*** INFORMATION PROVIDED ***

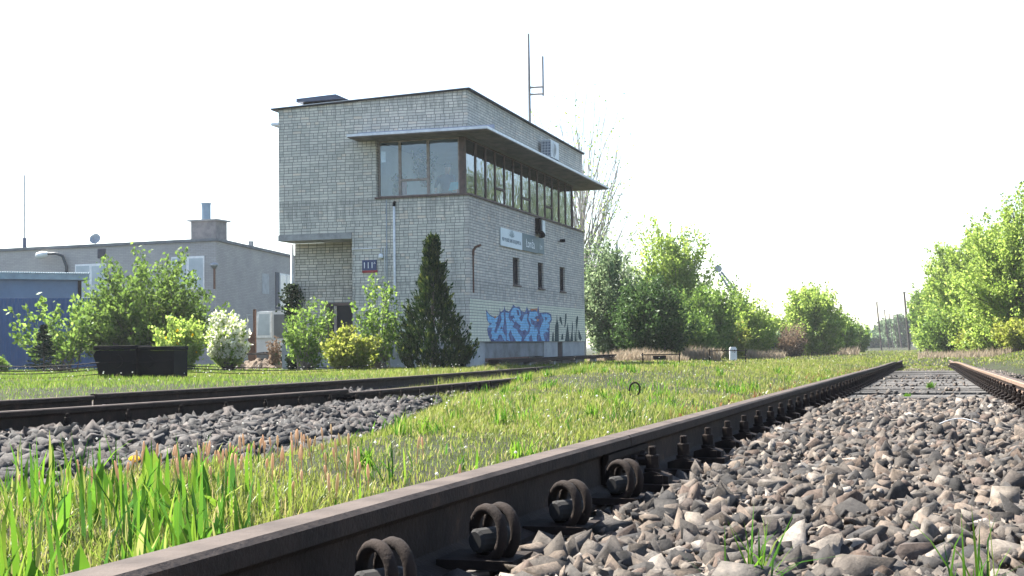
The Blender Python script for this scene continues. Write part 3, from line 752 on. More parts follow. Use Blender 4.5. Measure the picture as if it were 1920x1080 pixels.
def plant(name, loc, H, Wd_, m_leaf, seed, shoots=90, per=120, leaf=.07, trunk=None, base=.12, lumpy=.3, sig=.10, bark=None, upright=.25, dens_in=.45, stems=5, elong=1.5, extra=None, flat_bottom=True, droop=0.0, shape=1.0, tip=.0, Dp=None):
    """crown on curved limbs; H height, Wd_ width; crown starts at base*H; returns the thing"""
    rr = np.random.default_rng(seed); bark = bark or m_bark
    root = empty(name, loc)
    rx = Wd_/2; ry = (Dp or Wd_)/2; z0 = base*H; rz = (H-z0)/2; cz = z0+rz
    u = rr.normal(size=(shoots, 3)); u /= np.linalg.norm(u, axis=1)[:, None]
    rad = rr.uniform(dens_in, 1.0, shoots)**.7
    lump = 1 + lumpy*(np.sin(u[:, 0]*3.1+seed)+np.sin(u[:, 1]*3.7+seed*2)+np.sin(u[:, 2]*4.1+seed*3))/3 + rr.normal(0, .06, shoots)
    T_ = u*rad[:, None]*lump[:, None]
    # teardrop: narrower at the top when shape < 1
    nar = 1-(1-shape)*np.clip((T_[:, 2]+1)/2, 0, 1)
    T_ = np.stack([T_[:, 0]*rx*nar, T_[:, 1]*ry*nar, np.clip(T_[:, 2], -1, 1.15)*rz+cz], -1)
    T_[:, 2] = np.clip(T_[:, 2], .04*H, H*1.04)
    # attach points on the trunk / stems
    if trunk:
        hz = np.clip(T_[:, 2]*rr.uniform(.25, .7, shoots), .05*H, .85*H)
        A = np.stack([T_[:, 0]*.06, T_[:, 1]*.06, hz], -1)
    else:
        A = np.stack([rr.normal(0, rx*.12, shoots), rr.normal(0, ry*.12, shoots), np.zeros(shoots)], -1)
    k = 7; s_ = np.linspace(0, 1, k)
    mid = (A+T_)/2; mid[:, 2] += (upright*np.linalg.norm((T_-A)[:, :2], axis=1)*-1 + .1*H*upright)*.6
    paths = (1-s_)[None, :, None]**2*A[:, None]+2*((1-s_)*s_)[None, :, None]*mid[:, None]+(s_**2)[None, :, None]*T_[:, None]
    paths += rr.normal(0, .012*H*.5, paths.shape)*s_[None, :, None]
    r_ = (trunk*.32 if trunk else .006*H+.004)*rr.uniform(.5, 1.1, shoots)
    radii = r_[:, None]*(1-(.85-tip)*s_)[None]
    if trunk:
        kk = 8; zz = np.linspace(0, .82*H, kk); tp = np.stack([np.cumsum(rr.normal(0, .012*H, kk))*np.linspace(0, 1, kk), np.cumsum(rr.normal(0, .012*H, kk))*np.linspace(0, 1, kk), zz-.05], -1)[None]
        tv, tq = tubes_np(tp, np.interp(zz, [0, .08*H, .82*H], [trunk*1.25, trunk, trunk*.2])[None], 9)
        mesh_np('trunk', tv, [tq], bark, root, smooth=True)
    bv, bq = tubes_np(paths, radii, 4)
    br = mesh_np('branches', bv, [bq], bark, root)
    if per > 0:
        ss = rr.uniform(.35, 1.04, (shoots, per))**.8
        i0 = np.clip((ss*(k-1)).astype(int), 0, k-2); fr = ss*(k-1)-i0
        ii = np.arange(shoots)[:, None]
        Pc = paths[ii, i0]*(1-fr)[..., None] + paths[ii, i0+1]*fr[..., None]
        dr = T_-A; dr /= np.linalg.norm(dr, axis=1)[:, None]; D = np.repeat(dr[:, None], per, 1).reshape(-1, 3)
        Pc = Pc + rr.normal(0, sig, Pc.shape)*np.array([1, 1, .8])*(1.25-.6*ss)[..., None]
        Pc[..., 2] -= droop*rr.random(Pc.shape[:2])
        Pc = Pc.reshape(-1, 3); ok = Pc[:, 2] > .02
        lv, lq = leaves(Pc[ok], leaf, rr, elong=elong, dirs=D[ok]*.5)
        mi = None; mats = m_leaf
        if extra:
            m2, frac, cond = extra
            sel = (rr.random(ok.sum()) < frac) & cond(Pc[ok], H); mi = sel.astype(int); mats = [m_leaf, m2]
        mesh_np('foliage', lv, [lq], mats, root, mat_idx=mi)
    return root
def plant_px(name, px, top, wpx, d, label, cat, group=None, base_y=None, **kw):
    g = ground_at(px, d); zt_ = at(px, top, d)[2]; H = zt_-g.z
    o = plant(name, g, H, wpx*d/F, **kw)
    return tag(o, label, cat, group)

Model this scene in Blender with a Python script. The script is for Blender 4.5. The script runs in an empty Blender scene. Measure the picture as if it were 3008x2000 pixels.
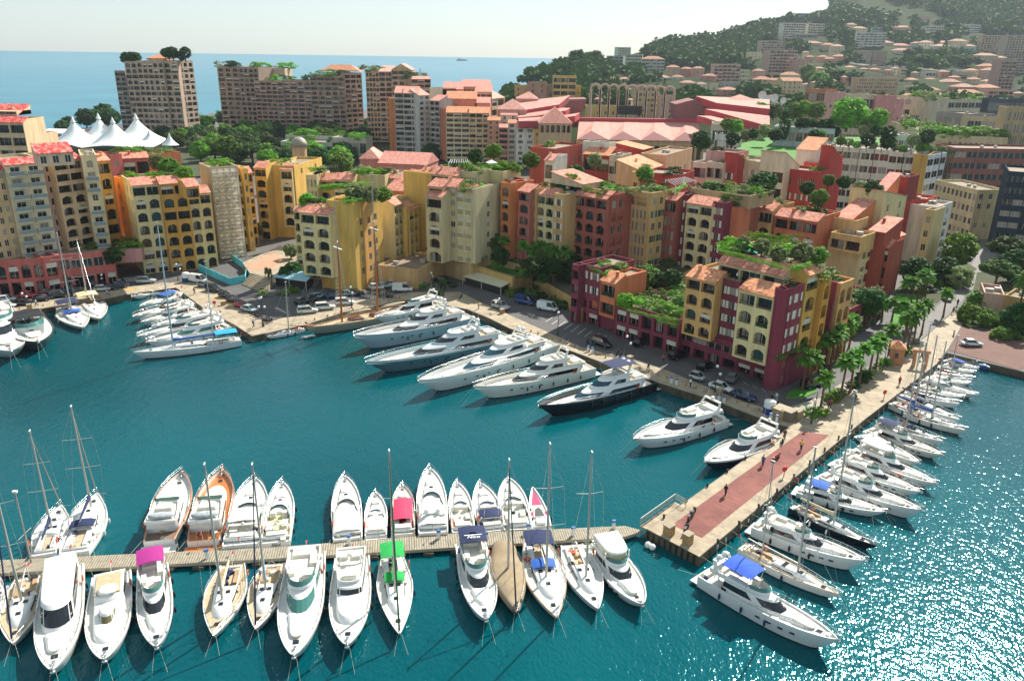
import bpy, math, random
import numpy as np
from mathutils import Vector, Matrix
R = random.Random(7)
sc = bpy.context.scene
C = bpy.data.collections.new('harbour'); sc.collection.children.link(C)

# ---------------------------------------------------------------- camera
CAM_H = 55.0; FPX = 2300.0; ROLL = math.atan(0.014); PITCH = math.atan((1000-166)/FPX)
cd = bpy.data.cameras.new('camera'); cam = bpy.data.objects.new('camera', cd); sc.collection.objects.link(cam)
cd.sensor_width = 36; cd.lens = 36*FPX/3008; cd.clip_start = 1; cd.clip_end = 60000
cam.matrix_world = Matrix.Translation((0, 0, CAM_H)) @ Matrix.Rotation(math.pi/2-PITCH, 4, 'X') @ Matrix.Rotation(ROLL, 4, 'Z')
sc.camera = cam
# ---------------------------------------------------------------- sky, sun, exposure
SUN_AZ, SUN_EL = math.radians(34), math.radians(42)      # azimuth measured right of the view direction (+Y)
w = bpy.data.worlds.new('World'); sc.world = w; w.use_nodes = True
nt = w.node_tree; bg = nt.nodes['Background']
sky = nt.nodes.new('ShaderNodeTexSky'); sky.sky_type = 'NISHITA'; sky.sun_disc = False
sky.sun_elevation = SUN_EL; sky.sun_rotation = SUN_AZ; sky.air_density = 1.0; sky.dust_density = .7; sky.ozone_density = 2.0; sky.altitude = 50
mxs = nt.nodes.new('ShaderNodeMix'); mxs.data_type = 'RGBA'; mxs.inputs[0].default_value = .62     # thin high haze over the whole sky
nt.links.new(sky.outputs[0], mxs.inputs[6]); mxs.inputs[7].default_value = (4.3, 5.05, 5.2, 1)
nt.links.new(mxs.outputs[2], bg.inputs[0]); bg.inputs[1].default_value = 0.085
sl = bpy.data.lights.new('sun', 'SUN'); sun = bpy.data.objects.new('sun', sl); sc.collection.objects.link(sun)
sl.energy = 5.0; sl.angle = math.radians(0.5); sl.color = (1, .94, .84)
sd = Vector((math.sin(SUN_AZ)*math.cos(SUN_EL), math.cos(SUN_AZ)*math.cos(SUN_EL), math.sin(SUN_EL)))
sun.rotation_euler = (-sd).to_track_quat('-Z', 'Y').to_euler()
sc.view_settings.view_transform = 'Standard'; sc.view_settings.look = 'None'; sc.view_settings.exposure = 0.85; sc.view_settings.gamma = 1
sc.render.engine = 'CYCLES'

# ---------------------------------------------------------------- from photo position to place
def ray(px, py):
 u = px-1504; v = -(py-1000); c, s = math.cos(ROLL), math.sin(ROLL)
 u2 = u*c-v*s; v2 = u*s+v*c
 return (u2, FPX*math.cos(PITCH)+v2*math.sin(PITCH), -FPX*math.sin(PITCH)+v2*math.cos(PITCH))
def W(px, py, z=0.0):
 d = ray(px, py); t = (z-CAM_H)/d[2]
 return Vector((d[0]*t, d[1]*t, z))
def proj(p):
 x, y, z = p[0], p[1], p[2]-CAM_H
 f = y*math.cos(PITCH)-z*math.sin(PITCH); v = y*math.sin(PITCH)+z*math.cos(PITCH)
 u2 = x/f*FPX; v2 = v/f*FPX; c, s = math.cos(ROLL), math.sin(ROLL)
 return 1504+u2*c+v2*s, 1000+u2*s-v2*c
def PD(px, py, D):
 d = ray(px, py); t = D/d[1]
 return Vector((d[0]*t, D, CAM_H+d[2]*t))
def zat(py, p):
 lo, hi = -50, CAM_H+p[1]*2
 for i in range(40):
  m = (lo+hi)/2
  if proj((p[0], p[1], m))[1] > py: lo = m
  else: hi = m
 return lo

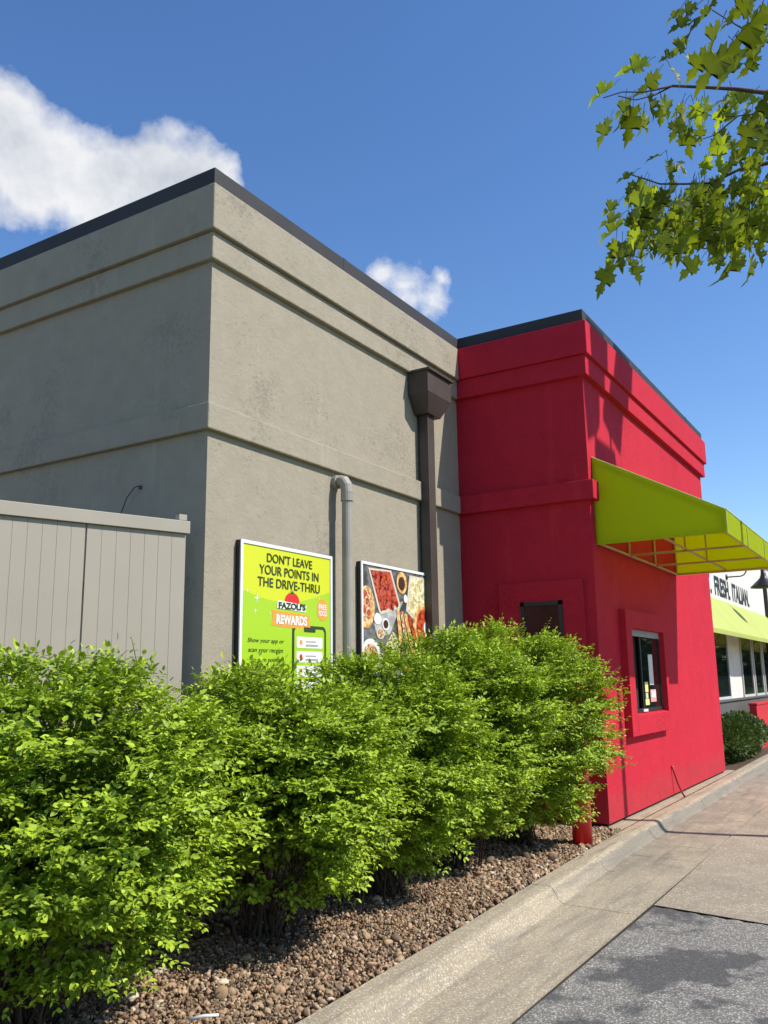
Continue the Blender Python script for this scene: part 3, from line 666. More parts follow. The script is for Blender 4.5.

***

STATED GOAL
Repeat the lines above exactly, beginning with the one containing "Model this scene" and finishing with the one containing "C = bpy.data.collections.new('harbour');". No pictures belong in the copy.

EXPECTED ANSWER
Model this scene in Blender with a Python script. The script is for Blender 4.5. The script runs in an empty Blender scene. Measure the picture as if it were 3008x2000 pixels.
import bpy, math, random
import numpy as np
from mathutils import Vector, Matrix
R = random.Random(7)
sc = bpy.context.scene
C = bpy.data.collections.new('harbour'); sc.collection.children.link(C)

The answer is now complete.